ADESINA AND TRUMP: TWO OF A SEASON

ADESINA AND TRUMP: TWO OF A SEASON

The African Union should develop diplomatic strategies to help American investors engage Africa’s vast pool of genius, writes Okello Oculi

Akinwumi Adesina and Donald Trump have known 2020 as a season of elections crucial for their personal histories and for their mission in governance of a bank for a vast continent, and a vast country of 50 federated states, respectively. Adesina is a younger man with a dazzling record in academic achievements and participation in boards of visionary institutions.

Trump is an old billionaire with a daunting record of jumping off business bankruptcies; making donations to campaign pots of candidates for elections; earning nation-wide recognition through a gripping television drama, and stoking racial hatred against Barack Obama’s candidacy for the presidency by relentlessly lying about his country of birth. Both achieved visibility before contesting for their different types of presidency.

Trump seems committed to profiting from hugging macabre counter-revolutionary history. Specifically, exploiting memories of former slave owners who lost the American civil war but turned their defeat to gain by passing laws which cancelled all laws promoted by Abraham Lincoln’s dedication to America’s constitutional declaration that Black and White people are equal and must enjoy equal rights. In its practice, the legislature of South Carolina was made up of elected 48 African-Americans and 12 White members.

The Ku Klux Klan began to take Blacks back to their former status of slaves; subjecting them to barbaric cruelties. To intimidate Blacks and Whites who believed in equality for all, they hanged them in a festival by members of the organisation. They hanged a white person who supported rights of Black people: in a ratio of four Blacks for every white victim.

Trump’s refusal to condemn white policemen murdering Black men; his support for the 18-year- old lad who went from the State of Illinois to shoot and kill two persons in a Kenosha town in the State of Wisconsin: where a policeman had pumped seven bullets into the back of a Black man who was opening the door of his car to drive his children home. Trump’s electoral base would have screamed in rage if he had condemned the act.

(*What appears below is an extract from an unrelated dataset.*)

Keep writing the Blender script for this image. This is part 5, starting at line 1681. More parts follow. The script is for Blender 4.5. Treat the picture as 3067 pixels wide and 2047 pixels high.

Trump seems determined to create a future personal business market in Russia by shocking Americans weaned in the Cold War era (1945-1989) with the historical truth that 20 million Russians perished in defeating Hitler’s troops directed to make Russia a colony larger than any in the world. Moreover, Hitler’s Germany had killed six million Jews and rolled his army from Poland to Portugal. It was Russia’s destruction of German troops which enabled American and British armies to roll back German knees from necks of western Europeans. Perhaps he seeks to win markets in Russia by cleansing fake history by the ‘’Deep State’’ that Russia is the enemy of Euro-Americans.

Adesina’s dictum that ‘’agriculture is a business’’ promises to inject capital into farming by households. Multinationals in agro-business should welcome it. Under colonialism they paid households less than subsistence income.

Injecting capital into colonial agriculture was limited to European immigrant farmers. Banks, insurance companies and railway companies interacted with these farmers but never with peasant households. Adesina’s vision promises to reverse this historical discrimination.

The World Bank and the International Monetary Fund (IMF) favoured the racist models in Zimbabwe, South Africa, Namibia and Kenya which robbed rural households of their land: while individuals grabbed vast tracts of land. Their history is of impoverishment, starvation and migration to slums; violent colonial dictatorships, and armed struggle by dispossessed peoples. Adesina is not expected to follow this route.

Euro-American, Chinese, Japanese and Russian agriculture are linked to industrial production in all stages: from ploughing land to processing products ranging from chocolate from cocoa; perfume from shea nuts, and wine from rice and banana fruits. Massive intellectual work by engineers, biochemists, manufacturers, shippers and transport operators are engaged. In Africa, Adesina must support infrastructure for building and sustaining these intellectual capacities.

Paul Kagame has emphasised the value of self-confidence. African leaders have wished for inflow of capital whose conditions respect their vision, and promises high benefits. Where the IMF denies a loan to a country because it is poor, AfDB must be creative and wipe away Trump’s vision of Africa as ‘’As a Shit-hole’’; an insult meant to excite his racist voters.

President Trump opposed Adesina’s re-election apparently because he is open to Chinese investment in Africa. American diplomats should abandon past wreckage of Africa with the ‘’Structural Adjustment Programme’’. Positive American support for Africa’s development may come with Joe Biden’s victory. However, her long tradition of assassinating patriotic African, Asian and South American leaders was recently used in Iraq. The African Union must protect Adesina by developing economic diplomatic strategies based on helping American investors to transit to emphasis on creative positive engagement with Africa’s vast pool of genius.